## start

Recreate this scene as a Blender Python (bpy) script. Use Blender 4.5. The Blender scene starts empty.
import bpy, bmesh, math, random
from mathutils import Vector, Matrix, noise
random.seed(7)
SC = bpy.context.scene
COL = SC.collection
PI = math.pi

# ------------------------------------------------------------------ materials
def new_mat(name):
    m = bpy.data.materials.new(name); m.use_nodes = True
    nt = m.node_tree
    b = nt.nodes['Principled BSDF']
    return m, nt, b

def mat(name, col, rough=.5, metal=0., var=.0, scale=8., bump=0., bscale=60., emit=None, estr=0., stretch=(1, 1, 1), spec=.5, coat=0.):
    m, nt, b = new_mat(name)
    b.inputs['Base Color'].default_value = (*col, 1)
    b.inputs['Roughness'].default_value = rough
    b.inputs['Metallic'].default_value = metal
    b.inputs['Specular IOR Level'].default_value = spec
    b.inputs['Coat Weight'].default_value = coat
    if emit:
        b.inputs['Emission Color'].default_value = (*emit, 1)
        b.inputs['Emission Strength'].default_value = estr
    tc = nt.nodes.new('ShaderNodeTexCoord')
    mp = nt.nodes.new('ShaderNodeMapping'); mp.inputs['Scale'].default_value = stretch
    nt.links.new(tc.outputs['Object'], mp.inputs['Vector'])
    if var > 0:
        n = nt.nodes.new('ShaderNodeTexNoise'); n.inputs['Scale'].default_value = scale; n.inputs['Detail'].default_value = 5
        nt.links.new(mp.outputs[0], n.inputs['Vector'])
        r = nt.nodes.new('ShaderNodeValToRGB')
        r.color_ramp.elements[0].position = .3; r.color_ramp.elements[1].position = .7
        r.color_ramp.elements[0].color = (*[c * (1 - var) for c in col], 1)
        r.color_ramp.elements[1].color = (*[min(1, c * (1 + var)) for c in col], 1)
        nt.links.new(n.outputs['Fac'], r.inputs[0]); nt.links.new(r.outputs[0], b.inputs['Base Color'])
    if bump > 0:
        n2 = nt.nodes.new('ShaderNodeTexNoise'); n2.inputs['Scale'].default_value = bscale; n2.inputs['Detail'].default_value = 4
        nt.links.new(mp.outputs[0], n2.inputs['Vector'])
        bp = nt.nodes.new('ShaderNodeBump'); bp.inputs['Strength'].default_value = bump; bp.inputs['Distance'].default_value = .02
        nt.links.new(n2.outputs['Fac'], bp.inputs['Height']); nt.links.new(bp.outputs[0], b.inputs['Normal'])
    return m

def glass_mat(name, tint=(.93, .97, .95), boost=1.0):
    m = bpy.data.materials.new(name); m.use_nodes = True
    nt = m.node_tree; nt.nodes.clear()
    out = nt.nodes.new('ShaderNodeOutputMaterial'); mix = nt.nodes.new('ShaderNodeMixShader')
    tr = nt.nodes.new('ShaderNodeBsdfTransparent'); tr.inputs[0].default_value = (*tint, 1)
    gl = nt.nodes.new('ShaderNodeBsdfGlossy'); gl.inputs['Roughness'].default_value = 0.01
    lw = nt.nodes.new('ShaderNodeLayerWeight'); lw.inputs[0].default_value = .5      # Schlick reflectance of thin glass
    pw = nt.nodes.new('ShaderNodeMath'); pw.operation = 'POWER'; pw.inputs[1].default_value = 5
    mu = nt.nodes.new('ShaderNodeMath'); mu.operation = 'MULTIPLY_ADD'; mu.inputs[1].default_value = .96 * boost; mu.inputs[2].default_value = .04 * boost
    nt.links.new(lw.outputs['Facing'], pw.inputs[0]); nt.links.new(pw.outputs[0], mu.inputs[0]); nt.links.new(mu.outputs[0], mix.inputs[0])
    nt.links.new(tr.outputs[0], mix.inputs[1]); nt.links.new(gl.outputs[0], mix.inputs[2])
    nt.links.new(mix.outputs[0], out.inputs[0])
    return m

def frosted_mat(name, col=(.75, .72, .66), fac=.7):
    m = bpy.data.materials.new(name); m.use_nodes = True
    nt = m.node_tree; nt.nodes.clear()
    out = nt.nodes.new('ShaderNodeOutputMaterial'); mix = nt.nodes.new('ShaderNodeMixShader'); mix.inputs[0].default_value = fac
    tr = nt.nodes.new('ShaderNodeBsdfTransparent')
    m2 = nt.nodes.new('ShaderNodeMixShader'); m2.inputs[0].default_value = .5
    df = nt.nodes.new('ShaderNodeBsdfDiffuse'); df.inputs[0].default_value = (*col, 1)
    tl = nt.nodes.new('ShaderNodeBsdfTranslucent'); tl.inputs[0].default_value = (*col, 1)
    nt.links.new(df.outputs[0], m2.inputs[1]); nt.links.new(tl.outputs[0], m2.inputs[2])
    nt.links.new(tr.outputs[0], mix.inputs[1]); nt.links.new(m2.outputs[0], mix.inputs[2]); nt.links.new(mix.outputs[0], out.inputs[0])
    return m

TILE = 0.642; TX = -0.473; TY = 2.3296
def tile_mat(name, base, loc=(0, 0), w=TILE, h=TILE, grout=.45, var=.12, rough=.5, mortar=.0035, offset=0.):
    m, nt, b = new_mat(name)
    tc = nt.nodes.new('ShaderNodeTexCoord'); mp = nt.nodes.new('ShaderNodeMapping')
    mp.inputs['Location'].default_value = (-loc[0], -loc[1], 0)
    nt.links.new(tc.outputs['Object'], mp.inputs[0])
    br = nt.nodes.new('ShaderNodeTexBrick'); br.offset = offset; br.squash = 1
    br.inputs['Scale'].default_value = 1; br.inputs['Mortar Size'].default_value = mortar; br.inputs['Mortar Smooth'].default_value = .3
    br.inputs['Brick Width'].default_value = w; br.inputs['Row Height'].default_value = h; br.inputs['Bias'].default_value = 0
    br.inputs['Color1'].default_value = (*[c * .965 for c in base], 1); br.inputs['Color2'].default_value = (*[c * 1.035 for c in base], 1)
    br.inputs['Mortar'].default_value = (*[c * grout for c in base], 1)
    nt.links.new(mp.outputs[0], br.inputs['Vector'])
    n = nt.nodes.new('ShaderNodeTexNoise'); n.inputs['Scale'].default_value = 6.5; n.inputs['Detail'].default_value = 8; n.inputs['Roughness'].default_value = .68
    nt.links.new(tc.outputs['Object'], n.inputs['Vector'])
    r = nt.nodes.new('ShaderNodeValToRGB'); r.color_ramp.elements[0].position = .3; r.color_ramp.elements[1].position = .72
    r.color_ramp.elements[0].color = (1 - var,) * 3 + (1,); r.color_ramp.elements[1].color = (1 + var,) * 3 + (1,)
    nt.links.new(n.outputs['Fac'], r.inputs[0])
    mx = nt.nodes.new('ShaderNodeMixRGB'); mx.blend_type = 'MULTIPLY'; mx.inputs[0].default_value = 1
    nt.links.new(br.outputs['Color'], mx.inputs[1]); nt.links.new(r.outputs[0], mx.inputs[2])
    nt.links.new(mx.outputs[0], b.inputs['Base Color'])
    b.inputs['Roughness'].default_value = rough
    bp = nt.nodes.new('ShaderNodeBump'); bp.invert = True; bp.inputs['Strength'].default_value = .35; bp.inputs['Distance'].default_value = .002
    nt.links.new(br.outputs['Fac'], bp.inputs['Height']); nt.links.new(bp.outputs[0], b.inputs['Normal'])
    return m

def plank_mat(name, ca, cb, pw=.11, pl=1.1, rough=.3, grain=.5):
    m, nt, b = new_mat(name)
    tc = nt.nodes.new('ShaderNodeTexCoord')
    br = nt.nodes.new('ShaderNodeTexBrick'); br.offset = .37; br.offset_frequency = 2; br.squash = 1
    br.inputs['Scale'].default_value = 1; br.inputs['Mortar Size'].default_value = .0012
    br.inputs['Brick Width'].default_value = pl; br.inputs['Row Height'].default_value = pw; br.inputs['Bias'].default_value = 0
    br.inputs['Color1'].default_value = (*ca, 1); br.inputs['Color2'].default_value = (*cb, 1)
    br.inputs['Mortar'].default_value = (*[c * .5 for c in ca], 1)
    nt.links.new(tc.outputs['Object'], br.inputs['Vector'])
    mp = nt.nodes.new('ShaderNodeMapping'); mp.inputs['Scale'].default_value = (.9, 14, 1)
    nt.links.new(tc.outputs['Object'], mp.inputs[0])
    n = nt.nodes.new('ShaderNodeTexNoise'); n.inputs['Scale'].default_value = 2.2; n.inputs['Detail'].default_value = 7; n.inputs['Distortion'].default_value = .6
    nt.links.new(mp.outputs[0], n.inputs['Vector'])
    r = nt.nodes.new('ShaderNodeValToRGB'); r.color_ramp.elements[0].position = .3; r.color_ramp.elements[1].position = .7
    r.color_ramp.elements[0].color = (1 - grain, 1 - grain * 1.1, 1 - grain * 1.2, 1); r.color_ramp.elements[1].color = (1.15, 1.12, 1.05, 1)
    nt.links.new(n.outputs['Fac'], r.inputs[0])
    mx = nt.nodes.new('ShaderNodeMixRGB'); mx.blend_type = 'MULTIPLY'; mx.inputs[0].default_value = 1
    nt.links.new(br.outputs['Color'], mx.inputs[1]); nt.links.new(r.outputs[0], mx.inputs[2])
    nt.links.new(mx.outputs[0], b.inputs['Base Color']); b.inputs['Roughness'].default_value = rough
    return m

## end

PROBLEM: Retype only the lines running from the top of the listing to the line that holds "return m, nt, b", both ends included.

RESULT:
Recreate this scene as a Blender Python (bpy) script. Use Blender 4.5. The Blender scene starts empty.
import bpy, bmesh, math, random
from mathutils import Vector, Matrix, noise
random.seed(7)
SC = bpy.context.scene
COL = SC.collection
PI = math.pi

# ------------------------------------------------------------------ materials
def new_mat(name):
    m = bpy.data.materials.new(name); m.use_nodes = True
    nt = m.node_tree
    b = nt.nodes['Principled BSDF']
    return m, nt, b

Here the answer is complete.